Excel accepts complex values written with either i or j. That helps when you are working with engineering-style notation, but the input still has to be a valid complex number format or Excel will return an error.

Example 1 - Extract the imaginary part from 3+4i

This example shows the main purpose of IMAGINARY: isolate the coefficient attached to the imaginary unit and return it as a normal number. The formula strips away the real component and leaves only the imaginary coefficient, which is often the part needed for follow-up calculations.

=IMAGINARY("3+4i") // Returns 4
Check Answer
Challenge #1
Target: Sheet1!F1
Basic Imaginary Extraction

Extract the imaginary part of "3+4i". Formula: =IMAGINARY("3+4i").
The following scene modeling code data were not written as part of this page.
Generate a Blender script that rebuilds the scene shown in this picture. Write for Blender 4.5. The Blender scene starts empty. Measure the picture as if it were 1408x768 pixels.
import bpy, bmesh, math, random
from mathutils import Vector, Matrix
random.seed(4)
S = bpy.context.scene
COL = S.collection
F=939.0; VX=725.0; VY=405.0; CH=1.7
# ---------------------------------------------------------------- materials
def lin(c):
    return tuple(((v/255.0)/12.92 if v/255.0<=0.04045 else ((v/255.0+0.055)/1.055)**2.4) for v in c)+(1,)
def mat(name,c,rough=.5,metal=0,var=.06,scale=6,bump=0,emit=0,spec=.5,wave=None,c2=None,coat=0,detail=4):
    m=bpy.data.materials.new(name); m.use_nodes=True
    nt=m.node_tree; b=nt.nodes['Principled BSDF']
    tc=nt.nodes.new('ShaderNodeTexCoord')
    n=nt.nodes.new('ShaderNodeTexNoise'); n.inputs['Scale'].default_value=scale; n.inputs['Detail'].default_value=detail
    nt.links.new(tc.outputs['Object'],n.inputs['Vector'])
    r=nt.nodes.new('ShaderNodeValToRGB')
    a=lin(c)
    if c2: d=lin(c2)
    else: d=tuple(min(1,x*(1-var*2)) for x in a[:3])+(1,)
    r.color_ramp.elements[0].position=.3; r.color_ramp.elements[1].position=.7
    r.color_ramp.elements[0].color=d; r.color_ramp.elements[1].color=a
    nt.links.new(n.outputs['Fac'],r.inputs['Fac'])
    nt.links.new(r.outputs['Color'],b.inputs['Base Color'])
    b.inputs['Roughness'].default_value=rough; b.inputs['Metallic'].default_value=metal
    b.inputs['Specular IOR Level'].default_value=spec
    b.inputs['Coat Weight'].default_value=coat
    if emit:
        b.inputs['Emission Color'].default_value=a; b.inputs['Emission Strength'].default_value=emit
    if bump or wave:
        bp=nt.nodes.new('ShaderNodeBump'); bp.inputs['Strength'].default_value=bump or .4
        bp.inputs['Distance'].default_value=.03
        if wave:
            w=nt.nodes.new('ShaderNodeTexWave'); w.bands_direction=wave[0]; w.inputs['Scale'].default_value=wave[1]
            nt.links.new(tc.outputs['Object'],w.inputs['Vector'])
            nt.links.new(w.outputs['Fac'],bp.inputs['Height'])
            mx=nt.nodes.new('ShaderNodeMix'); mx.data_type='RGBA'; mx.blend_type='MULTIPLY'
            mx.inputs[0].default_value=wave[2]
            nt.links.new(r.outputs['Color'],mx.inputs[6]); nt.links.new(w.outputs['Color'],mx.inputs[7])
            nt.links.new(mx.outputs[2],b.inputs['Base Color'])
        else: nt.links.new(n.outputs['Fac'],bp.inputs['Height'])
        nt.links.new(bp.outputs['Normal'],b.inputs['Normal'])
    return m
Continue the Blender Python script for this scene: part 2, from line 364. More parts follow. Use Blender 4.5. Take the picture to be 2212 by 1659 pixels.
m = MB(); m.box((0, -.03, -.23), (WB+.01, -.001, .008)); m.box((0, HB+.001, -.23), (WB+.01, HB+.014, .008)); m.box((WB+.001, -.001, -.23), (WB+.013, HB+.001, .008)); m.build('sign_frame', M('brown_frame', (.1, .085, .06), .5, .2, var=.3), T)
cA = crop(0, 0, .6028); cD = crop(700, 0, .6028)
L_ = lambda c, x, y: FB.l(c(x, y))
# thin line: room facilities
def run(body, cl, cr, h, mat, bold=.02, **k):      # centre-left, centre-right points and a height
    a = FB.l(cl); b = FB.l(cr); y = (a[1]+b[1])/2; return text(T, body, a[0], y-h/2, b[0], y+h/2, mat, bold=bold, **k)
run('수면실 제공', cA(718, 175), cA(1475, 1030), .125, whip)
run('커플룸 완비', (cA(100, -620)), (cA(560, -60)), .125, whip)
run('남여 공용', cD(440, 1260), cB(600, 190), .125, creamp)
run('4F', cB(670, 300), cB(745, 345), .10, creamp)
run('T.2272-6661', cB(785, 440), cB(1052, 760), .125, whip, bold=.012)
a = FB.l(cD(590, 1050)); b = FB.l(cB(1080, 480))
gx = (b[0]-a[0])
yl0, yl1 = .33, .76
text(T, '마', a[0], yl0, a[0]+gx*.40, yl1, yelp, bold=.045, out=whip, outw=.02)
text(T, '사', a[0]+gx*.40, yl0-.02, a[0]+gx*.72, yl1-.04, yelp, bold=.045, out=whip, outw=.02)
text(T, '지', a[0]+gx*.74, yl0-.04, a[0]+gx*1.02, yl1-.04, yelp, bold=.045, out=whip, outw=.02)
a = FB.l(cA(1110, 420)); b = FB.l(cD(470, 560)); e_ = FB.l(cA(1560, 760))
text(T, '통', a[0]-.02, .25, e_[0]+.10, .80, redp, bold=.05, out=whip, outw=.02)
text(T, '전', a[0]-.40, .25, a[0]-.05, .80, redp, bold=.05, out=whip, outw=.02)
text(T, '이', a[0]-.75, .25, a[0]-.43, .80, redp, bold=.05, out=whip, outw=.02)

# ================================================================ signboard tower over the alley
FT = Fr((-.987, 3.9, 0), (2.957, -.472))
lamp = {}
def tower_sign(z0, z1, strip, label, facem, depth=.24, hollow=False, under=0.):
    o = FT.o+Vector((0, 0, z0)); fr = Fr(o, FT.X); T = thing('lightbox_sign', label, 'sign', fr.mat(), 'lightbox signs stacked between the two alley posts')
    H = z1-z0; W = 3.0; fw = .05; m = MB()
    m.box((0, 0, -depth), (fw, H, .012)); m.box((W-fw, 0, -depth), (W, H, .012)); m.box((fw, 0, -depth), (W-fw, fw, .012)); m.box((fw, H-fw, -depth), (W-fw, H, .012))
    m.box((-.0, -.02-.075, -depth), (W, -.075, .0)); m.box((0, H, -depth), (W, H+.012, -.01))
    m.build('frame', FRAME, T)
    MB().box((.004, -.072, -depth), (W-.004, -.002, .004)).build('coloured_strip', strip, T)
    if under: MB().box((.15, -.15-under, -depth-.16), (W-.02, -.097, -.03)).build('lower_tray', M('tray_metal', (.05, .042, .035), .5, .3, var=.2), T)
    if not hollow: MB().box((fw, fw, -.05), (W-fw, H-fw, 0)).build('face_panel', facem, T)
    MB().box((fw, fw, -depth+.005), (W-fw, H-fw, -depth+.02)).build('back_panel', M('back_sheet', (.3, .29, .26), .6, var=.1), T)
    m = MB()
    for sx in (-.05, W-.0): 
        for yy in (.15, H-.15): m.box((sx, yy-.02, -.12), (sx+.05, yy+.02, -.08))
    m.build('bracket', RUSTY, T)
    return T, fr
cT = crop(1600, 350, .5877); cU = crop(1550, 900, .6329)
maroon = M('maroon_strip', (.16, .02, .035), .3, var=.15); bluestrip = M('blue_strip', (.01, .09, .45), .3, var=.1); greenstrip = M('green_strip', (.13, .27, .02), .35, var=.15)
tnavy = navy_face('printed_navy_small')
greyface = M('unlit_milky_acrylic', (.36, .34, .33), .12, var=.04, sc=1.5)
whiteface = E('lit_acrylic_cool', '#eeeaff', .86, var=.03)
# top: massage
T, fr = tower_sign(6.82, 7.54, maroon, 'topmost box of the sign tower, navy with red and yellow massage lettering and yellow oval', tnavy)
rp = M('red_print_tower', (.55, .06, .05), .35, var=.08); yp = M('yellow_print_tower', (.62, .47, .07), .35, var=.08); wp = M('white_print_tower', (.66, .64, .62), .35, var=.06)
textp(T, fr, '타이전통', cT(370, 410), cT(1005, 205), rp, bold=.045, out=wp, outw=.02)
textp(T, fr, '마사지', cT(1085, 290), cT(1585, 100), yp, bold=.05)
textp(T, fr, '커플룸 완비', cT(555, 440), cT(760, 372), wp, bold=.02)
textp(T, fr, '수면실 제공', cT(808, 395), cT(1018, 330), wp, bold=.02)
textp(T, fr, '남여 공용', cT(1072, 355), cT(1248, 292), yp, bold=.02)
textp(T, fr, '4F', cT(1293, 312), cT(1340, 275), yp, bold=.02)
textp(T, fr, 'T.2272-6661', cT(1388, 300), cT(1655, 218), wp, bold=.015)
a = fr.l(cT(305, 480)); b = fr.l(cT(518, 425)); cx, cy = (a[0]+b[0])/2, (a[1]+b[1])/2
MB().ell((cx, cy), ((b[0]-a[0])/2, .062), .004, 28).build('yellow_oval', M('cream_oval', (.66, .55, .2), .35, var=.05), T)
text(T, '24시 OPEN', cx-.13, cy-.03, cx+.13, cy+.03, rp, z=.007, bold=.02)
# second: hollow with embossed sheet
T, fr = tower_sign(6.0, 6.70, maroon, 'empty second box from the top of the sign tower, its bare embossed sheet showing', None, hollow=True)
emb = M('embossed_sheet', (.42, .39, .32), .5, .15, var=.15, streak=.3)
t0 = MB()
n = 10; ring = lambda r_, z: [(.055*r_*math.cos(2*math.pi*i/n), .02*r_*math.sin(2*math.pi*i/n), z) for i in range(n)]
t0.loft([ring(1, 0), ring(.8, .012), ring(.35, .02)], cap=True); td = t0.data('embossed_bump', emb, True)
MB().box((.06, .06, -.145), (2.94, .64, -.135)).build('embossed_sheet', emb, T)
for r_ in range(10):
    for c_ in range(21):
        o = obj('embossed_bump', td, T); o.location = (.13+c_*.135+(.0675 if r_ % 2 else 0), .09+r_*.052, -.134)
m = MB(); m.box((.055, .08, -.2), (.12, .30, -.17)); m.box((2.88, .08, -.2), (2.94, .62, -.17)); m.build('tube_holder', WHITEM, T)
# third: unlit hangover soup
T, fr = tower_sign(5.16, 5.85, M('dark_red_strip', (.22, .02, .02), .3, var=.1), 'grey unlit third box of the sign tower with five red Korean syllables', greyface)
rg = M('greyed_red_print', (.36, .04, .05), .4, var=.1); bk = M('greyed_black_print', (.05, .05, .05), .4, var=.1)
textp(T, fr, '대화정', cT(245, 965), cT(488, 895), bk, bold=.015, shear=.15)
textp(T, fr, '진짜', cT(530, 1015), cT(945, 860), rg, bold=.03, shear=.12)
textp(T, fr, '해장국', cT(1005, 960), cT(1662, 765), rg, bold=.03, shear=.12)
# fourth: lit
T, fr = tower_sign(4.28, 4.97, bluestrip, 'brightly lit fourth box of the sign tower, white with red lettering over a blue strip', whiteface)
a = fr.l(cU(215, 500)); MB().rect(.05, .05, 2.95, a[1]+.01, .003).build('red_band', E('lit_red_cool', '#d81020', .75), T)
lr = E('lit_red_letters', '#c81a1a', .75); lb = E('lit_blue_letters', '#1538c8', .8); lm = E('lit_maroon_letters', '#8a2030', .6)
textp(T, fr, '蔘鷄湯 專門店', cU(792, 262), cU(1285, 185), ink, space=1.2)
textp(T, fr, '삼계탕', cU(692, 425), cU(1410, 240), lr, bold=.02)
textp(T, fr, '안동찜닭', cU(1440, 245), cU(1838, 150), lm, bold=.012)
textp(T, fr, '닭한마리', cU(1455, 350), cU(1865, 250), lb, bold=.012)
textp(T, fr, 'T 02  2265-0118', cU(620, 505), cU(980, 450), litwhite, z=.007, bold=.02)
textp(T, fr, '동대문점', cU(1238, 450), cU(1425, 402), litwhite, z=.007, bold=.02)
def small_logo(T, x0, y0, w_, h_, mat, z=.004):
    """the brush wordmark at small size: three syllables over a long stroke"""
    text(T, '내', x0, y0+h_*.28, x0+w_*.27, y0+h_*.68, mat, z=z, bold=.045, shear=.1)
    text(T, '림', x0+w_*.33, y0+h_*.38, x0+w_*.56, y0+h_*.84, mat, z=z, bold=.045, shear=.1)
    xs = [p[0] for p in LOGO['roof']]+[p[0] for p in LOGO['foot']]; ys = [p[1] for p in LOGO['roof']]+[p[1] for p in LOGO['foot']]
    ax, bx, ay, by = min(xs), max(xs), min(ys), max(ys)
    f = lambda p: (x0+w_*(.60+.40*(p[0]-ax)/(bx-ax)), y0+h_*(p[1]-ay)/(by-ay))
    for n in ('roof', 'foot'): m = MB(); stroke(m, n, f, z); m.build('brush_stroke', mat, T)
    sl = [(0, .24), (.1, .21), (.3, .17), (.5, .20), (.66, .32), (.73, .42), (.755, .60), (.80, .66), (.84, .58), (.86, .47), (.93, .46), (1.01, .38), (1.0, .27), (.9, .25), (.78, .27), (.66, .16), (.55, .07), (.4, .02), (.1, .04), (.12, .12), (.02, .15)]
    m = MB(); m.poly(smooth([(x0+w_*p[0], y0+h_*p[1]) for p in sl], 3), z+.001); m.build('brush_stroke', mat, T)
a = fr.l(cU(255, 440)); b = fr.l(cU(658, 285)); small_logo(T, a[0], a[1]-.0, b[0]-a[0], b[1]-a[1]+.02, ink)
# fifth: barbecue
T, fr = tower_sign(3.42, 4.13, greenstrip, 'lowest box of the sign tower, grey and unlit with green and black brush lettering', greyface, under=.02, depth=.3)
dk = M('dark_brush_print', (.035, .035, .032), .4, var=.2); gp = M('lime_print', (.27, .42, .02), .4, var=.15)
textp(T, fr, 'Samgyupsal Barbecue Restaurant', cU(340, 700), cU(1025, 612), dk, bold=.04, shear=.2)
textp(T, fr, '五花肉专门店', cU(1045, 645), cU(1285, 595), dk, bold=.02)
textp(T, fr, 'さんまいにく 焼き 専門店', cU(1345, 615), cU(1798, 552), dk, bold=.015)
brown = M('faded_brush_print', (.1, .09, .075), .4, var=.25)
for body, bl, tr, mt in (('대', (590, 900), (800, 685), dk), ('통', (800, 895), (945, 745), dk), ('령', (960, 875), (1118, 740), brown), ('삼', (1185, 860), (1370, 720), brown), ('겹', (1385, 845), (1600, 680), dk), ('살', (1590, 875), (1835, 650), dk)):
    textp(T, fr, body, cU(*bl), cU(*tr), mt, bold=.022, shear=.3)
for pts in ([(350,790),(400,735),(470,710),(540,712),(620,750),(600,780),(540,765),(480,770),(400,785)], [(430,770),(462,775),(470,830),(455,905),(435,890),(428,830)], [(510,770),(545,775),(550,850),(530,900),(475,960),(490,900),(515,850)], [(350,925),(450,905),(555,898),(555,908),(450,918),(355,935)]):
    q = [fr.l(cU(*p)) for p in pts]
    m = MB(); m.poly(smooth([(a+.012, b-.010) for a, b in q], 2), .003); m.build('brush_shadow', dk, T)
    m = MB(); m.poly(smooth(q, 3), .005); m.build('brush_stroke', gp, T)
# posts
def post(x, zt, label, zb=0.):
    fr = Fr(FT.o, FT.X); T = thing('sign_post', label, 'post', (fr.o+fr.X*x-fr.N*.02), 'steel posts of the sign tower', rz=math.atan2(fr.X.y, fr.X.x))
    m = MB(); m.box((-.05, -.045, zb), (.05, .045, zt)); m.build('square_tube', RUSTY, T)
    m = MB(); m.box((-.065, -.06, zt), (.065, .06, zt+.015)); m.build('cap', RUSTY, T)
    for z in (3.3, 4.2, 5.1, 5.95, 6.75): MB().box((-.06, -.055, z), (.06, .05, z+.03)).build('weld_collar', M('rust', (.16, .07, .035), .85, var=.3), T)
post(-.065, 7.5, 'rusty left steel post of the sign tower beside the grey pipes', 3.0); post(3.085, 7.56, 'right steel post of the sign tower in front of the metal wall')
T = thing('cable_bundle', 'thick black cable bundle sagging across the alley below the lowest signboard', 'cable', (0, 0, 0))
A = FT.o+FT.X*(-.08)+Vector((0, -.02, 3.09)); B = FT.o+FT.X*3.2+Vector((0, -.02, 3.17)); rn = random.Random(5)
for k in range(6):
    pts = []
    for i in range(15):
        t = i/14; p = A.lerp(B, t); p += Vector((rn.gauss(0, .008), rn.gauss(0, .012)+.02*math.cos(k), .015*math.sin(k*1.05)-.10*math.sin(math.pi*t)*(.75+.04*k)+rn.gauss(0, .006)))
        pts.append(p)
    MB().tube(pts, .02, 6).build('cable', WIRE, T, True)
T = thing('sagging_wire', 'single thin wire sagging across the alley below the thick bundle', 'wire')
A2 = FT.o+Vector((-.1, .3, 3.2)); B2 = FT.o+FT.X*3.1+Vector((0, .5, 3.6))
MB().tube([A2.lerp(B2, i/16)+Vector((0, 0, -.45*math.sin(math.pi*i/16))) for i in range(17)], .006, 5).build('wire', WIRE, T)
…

Example 2 - Read the imaginary part from 50+30j

The same extraction works with j-notation, which is common in engineering models. Excel reads the complex value correctly and returns 30 as the imaginary coefficient. That makes the function reliable across both accepted suffix styles.

=IMAGINARY("50+30j") // Returns 30
Check Answer
Challenge #2
Target: Sheet1!F2
Read Imaginary Part from j Format

Extract the imaginary part of "50+30j". Formula: =IMAGINARY("50+30j").

Example 3 - Keep a negative imaginary value

The returned value keeps the original sign of the imaginary coefficient. In this case, IMAGINARY returns -5, which is important when the sign reflects direction, phase orientation, or another meaningful engineering distinction.

=IMAGINARY("10-5i") // Returns -5
Check Answer
Challenge #3
Target: Sheet1!F3
Signed Negative Coefficient

Extract imaginary part of "10-5i". Formula: =IMAGINARY("10-5i").

Example 4 - Read a unit imaginary value

Shorthand complex notation still works here. A plain j means an imaginary coefficient of 1, so IMAGINARY returns 1. This is useful because it shows Excel understands compact complex notation rather than requiring the coefficient to be written explicitly every time.

=IMAGINARY("j") // Returns 1
Check Answer
Challenge #4
Target: Sheet1!F4
Unit Coefficient Test

Extract the imaginary part of pure "j". Formula: =IMAGINARY("j").

Quick recap

  • Returns the imaginary part: IMAGINARY pulls only the imaginary side out of a complex value.
  • Returns a number: The result is ready for normal formulas.
  • Keeps the sign: Negative imaginary values stay negative.
  • Handles shorthand: i or j is treated as 1, and 0-j returns -1.
  • Returns 0 for real input: If there is no imaginary part, the result is zero.
  • Works with i or j: Both are valid when the input is a proper Excel complex value.